Goal of the exercise
Only the pictures are omitted; repeat all other data exactly.

Material
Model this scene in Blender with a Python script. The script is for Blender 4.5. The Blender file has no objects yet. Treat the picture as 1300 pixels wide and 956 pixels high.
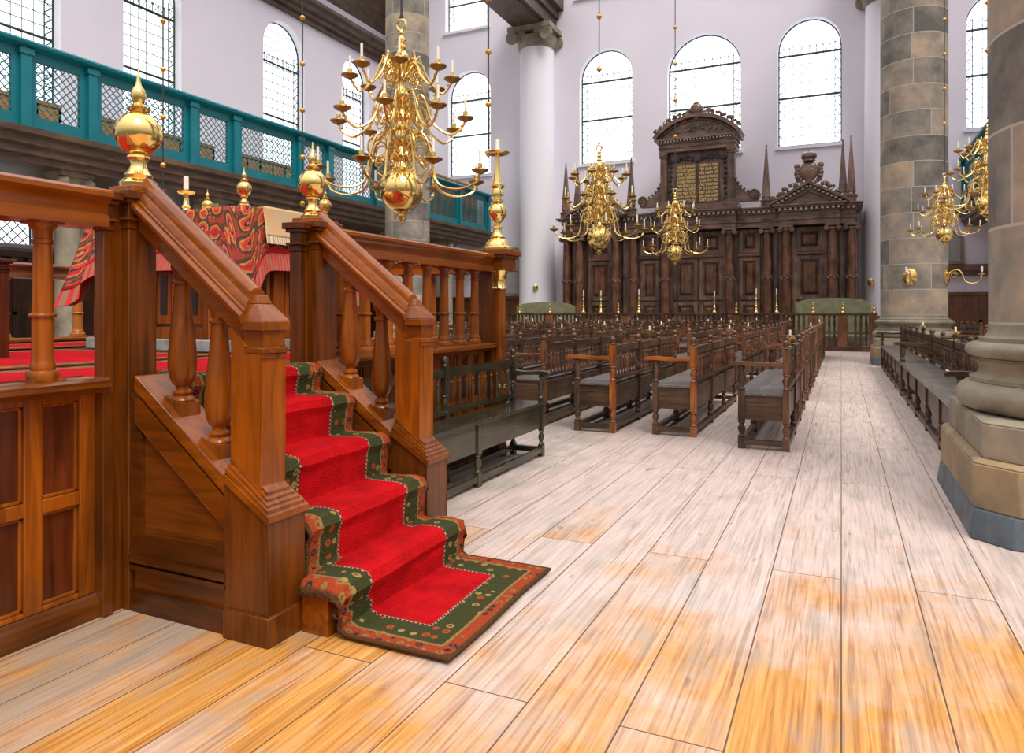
import bpy, math, random
from mathutils import Vector, Matrix
from mathutils.geometry import tessellate_polygon
random.seed(7)
sin, cos, pi = math.sin, math.cos, math.pi
SC = bpy.context.scene
COL = SC.collection

# ------------------------------------------------------------ camera, light, exposure
TH = math.atan(418/903)
cd = bpy.data.cameras.new('camera'); cam = bpy.data.objects.new('camera', cd); COL.objects.link(cam)
cam.location = (0, 0, 1.4); cam.rotation_euler = (pi/2, 0, TH)
cd.sensor_width = 36; cd.lens = 903/1300*36; cd.shift_y = -82/1300; cd.clip_end = 300
SC.camera = cam
SC.view_settings.view_transform = 'Standard'; SC.view_settings.look = 'None'
SC.view_settings.gamma = 1; SC.view_settings.use_curve_mapping = False
SC.view_settings.exposure = 0.0
WORLD_STRENGTH = 1.75
PANE_STRENGTH = 1.7
w = bpy.data.worlds.new('daylight'); SC.world = w; w.use_nodes = True
nt = w.node_tree; nt.nodes.clear()
o_ = nt.nodes.new('ShaderNodeOutputWorld'); bg = nt.nodes.new('ShaderNodeBackground')
tc = nt.nodes.new('ShaderNodeTexCoord'); sx = nt.nodes.new('ShaderNodeSeparateXYZ'); cr = nt.nodes.new('ShaderNodeValToRGB')
nt.links.new(tc.outputs['Generated'], sx.inputs[0]); nt.links.new(sx.outputs['Z'], cr.inputs[0])
cr.color_ramp.elements[0].position = 0.0; cr.color_ramp.elements[0].color = (.13, .115, .11, 1)
cr.color_ramp.elements[1].position = 0.85; cr.color_ramp.elements[1].color = (1, .97, 1, 1)
nt.links.new(cr.outputs[0], bg.inputs[0]); bg.inputs[1].default_value = WORLD_STRENGTH
nt.links.new(bg.outputs[0], o_.inputs[0])
sd = bpy.data.lights.new('daylight_sun', 'SUN'); sun = bpy.data.objects.new('daylight_sun', sd); COL.objects.link(sun)
sd.energy = 2.2; sd.angle = math.radians(25); sd.color = (1, .93, .85)
sun.rotation_euler = Vector((0.55, -0.45, 1.0)).to_track_quat('Z', 'Y').to_euler(); sun.location = (10, -8, 25)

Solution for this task
Model this scene in Blender with a Python script. The script is for Blender 4.5. The Blender file has no objects yet. Treat the picture as 1300 pixels wide and 956 pixels high.
import bpy, math, random
from mathutils import Vector, Matrix
from mathutils.geometry import tessellate_polygon
random.seed(7)
sin, cos, pi = math.sin, math.cos, math.pi
SC = bpy.context.scene
COL = SC.collection

# ------------------------------------------------------------ camera, light, exposure
TH = math.atan(418/903)
cd = bpy.data.cameras.new('camera'); cam = bpy.data.objects.new('camera', cd); COL.objects.link(cam)
cam.location = (0, 0, 1.4); cam.rotation_euler = (pi/2, 0, TH)
cd.sensor_width = 36; cd.lens = 903/1300*36; cd.shift_y = -82/1300; cd.clip_end = 300
SC.camera = cam
SC.view_settings.view_transform = 'Standard'; SC.view_settings.look = 'None'
SC.view_settings.gamma = 1; SC.view_settings.use_curve_mapping = False
SC.view_settings.exposure = 0.0
WORLD_STRENGTH = 1.75
PANE_STRENGTH = 1.7
w = bpy.data.worlds.new('daylight'); SC.world = w; w.use_nodes = True
nt = w.node_tree; nt.nodes.clear()
o_ = nt.nodes.new('ShaderNodeOutputWorld'); bg = nt.nodes.new('ShaderNodeBackground')
tc = nt.nodes.new('ShaderNodeTexCoord'); sx = nt.nodes.new('ShaderNodeSeparateXYZ'); cr = nt.nodes.new('ShaderNodeValToRGB')
nt.links.new(tc.outputs['Generated'], sx.inputs[0]); nt.links.new(sx.outputs['Z'], cr.inputs[0])
cr.color_ramp.elements[0].position = 0.0; cr.color_ramp.elements[0].color = (.13, .115, .11, 1)
cr.color_ramp.elements[1].position = 0.85; cr.color_ramp.elements[1].color = (1, .97, 1, 1)
nt.links.new(cr.outputs[0], bg.inputs[0]); bg.inputs[1].default_value = WORLD_STRENGTH
nt.links.new(bg.outputs[0], o_.inputs[0])
sd = bpy.data.lights.new('daylight_sun', 'SUN'); sun = bpy.data.objects.new('daylight_sun', sd); COL.objects.link(sun)
sd.energy = 2.2; sd.angle = math.radians(25); sd.color = (1, .93, .85)
sun.rotation_euler = Vector((0.55, -0.45, 1.0)).to_track_quat('Z', 'Y').to_euler(); sun.location = (10, -8, 25)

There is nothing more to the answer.